◆ **DATA SHOWN**
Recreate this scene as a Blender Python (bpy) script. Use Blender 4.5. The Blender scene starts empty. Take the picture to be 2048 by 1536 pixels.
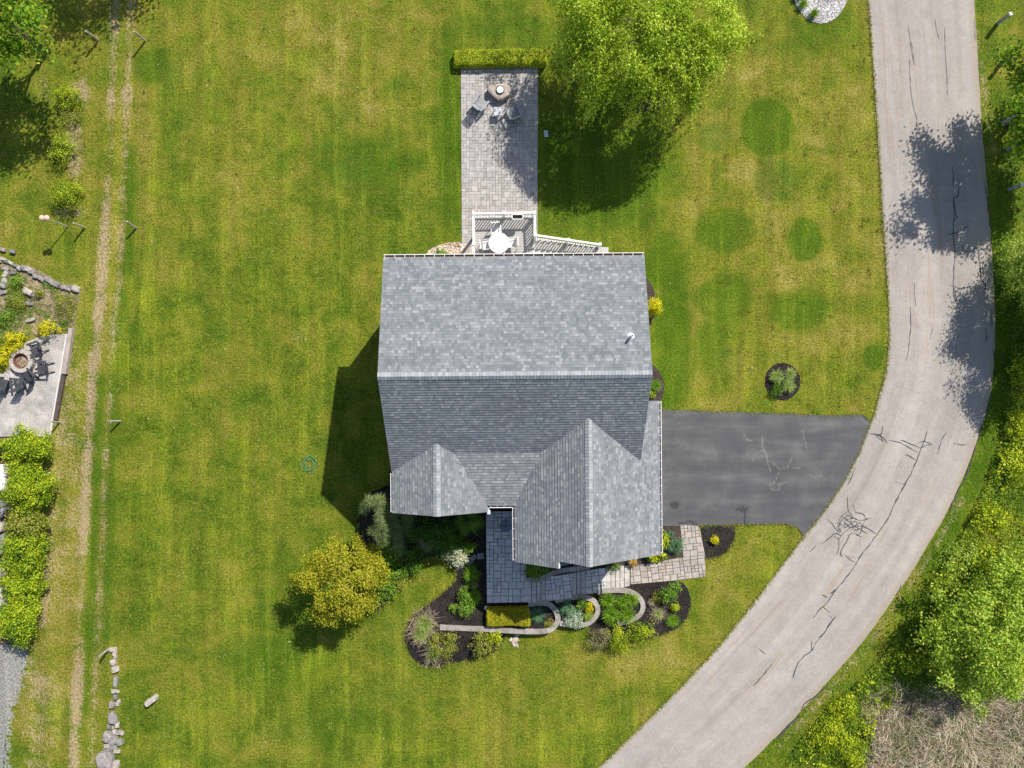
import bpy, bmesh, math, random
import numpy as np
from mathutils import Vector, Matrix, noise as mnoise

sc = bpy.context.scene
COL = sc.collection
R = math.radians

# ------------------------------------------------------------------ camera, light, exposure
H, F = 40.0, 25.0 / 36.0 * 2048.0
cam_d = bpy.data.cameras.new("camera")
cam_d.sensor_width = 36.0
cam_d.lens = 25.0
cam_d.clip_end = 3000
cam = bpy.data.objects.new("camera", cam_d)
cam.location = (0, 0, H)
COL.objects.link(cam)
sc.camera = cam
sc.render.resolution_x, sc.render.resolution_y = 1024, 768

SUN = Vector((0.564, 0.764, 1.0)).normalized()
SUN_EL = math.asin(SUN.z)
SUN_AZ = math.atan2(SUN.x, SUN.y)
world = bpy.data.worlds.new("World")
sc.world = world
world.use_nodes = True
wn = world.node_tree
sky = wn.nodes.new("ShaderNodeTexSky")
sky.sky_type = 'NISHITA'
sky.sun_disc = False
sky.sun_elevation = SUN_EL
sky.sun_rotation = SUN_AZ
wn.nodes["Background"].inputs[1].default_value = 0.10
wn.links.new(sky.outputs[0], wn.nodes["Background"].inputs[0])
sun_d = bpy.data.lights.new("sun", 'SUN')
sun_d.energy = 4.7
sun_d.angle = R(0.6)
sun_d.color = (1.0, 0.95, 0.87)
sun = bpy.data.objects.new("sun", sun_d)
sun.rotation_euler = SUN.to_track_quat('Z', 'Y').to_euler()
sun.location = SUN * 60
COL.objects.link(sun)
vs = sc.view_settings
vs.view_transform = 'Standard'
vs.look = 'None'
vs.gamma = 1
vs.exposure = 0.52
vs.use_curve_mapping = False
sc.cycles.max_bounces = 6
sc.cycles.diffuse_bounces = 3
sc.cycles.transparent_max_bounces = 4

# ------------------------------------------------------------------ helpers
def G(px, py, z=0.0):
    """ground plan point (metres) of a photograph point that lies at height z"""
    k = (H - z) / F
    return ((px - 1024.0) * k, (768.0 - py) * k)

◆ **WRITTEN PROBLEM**
Restate the data above exactly, stripping out each image.

◆ **EXERCISE OUTPUT**
Recreate this scene as a Blender Python (bpy) script. Use Blender 4.5. The Blender scene starts empty. Take the picture to be 2048 by 1536 pixels.
import bpy, bmesh, math, random
import numpy as np
from mathutils import Vector, Matrix, noise as mnoise

sc = bpy.context.scene
COL = sc.collection
R = math.radians

# ------------------------------------------------------------------ camera, light, exposure
H, F = 40.0, 25.0 / 36.0 * 2048.0
cam_d = bpy.data.cameras.new("camera")
cam_d.sensor_width = 36.0
cam_d.lens = 25.0
cam_d.clip_end = 3000
cam = bpy.data.objects.new("camera", cam_d)
cam.location = (0, 0, H)
COL.objects.link(cam)
sc.camera = cam
sc.render.resolution_x, sc.render.resolution_y = 1024, 768

SUN = Vector((0.564, 0.764, 1.0)).normalized()
SUN_EL = math.asin(SUN.z)
SUN_AZ = math.atan2(SUN.x, SUN.y)
world = bpy.data.worlds.new("World")
sc.world = world
world.use_nodes = True
wn = world.node_tree
sky = wn.nodes.new("ShaderNodeTexSky")
sky.sky_type = 'NISHITA'
sky.sun_disc = False
sky.sun_elevation = SUN_EL
sky.sun_rotation = SUN_AZ
wn.nodes["Background"].inputs[1].default_value = 0.10
wn.links.new(sky.outputs[0], wn.nodes["Background"].inputs[0])
sun_d = bpy.data.lights.new("sun", 'SUN')
sun_d.energy = 4.7
sun_d.angle = R(0.6)
sun_d.color = (1.0, 0.95, 0.87)
sun = bpy.data.objects.new("sun", sun_d)
sun.rotation_euler = SUN.to_track_quat('Z', 'Y').to_euler()
sun.location = SUN * 60
COL.objects.link(sun)
vs = sc.view_settings
vs.view_transform = 'Standard'
vs.look = 'None'
vs.gamma = 1
vs.exposure = 0.52
vs.use_curve_mapping = False
sc.cycles.max_bounces = 6
sc.cycles.diffuse_bounces = 3
sc.cycles.transparent_max_bounces = 4

# ------------------------------------------------------------------ helpers
def G(px, py, z=0.0):
    """ground plan point (metres) of a photograph point that lies at height z"""
    k = (H - z) / F
    return ((px - 1024.0) * k, (768.0 - py) * k)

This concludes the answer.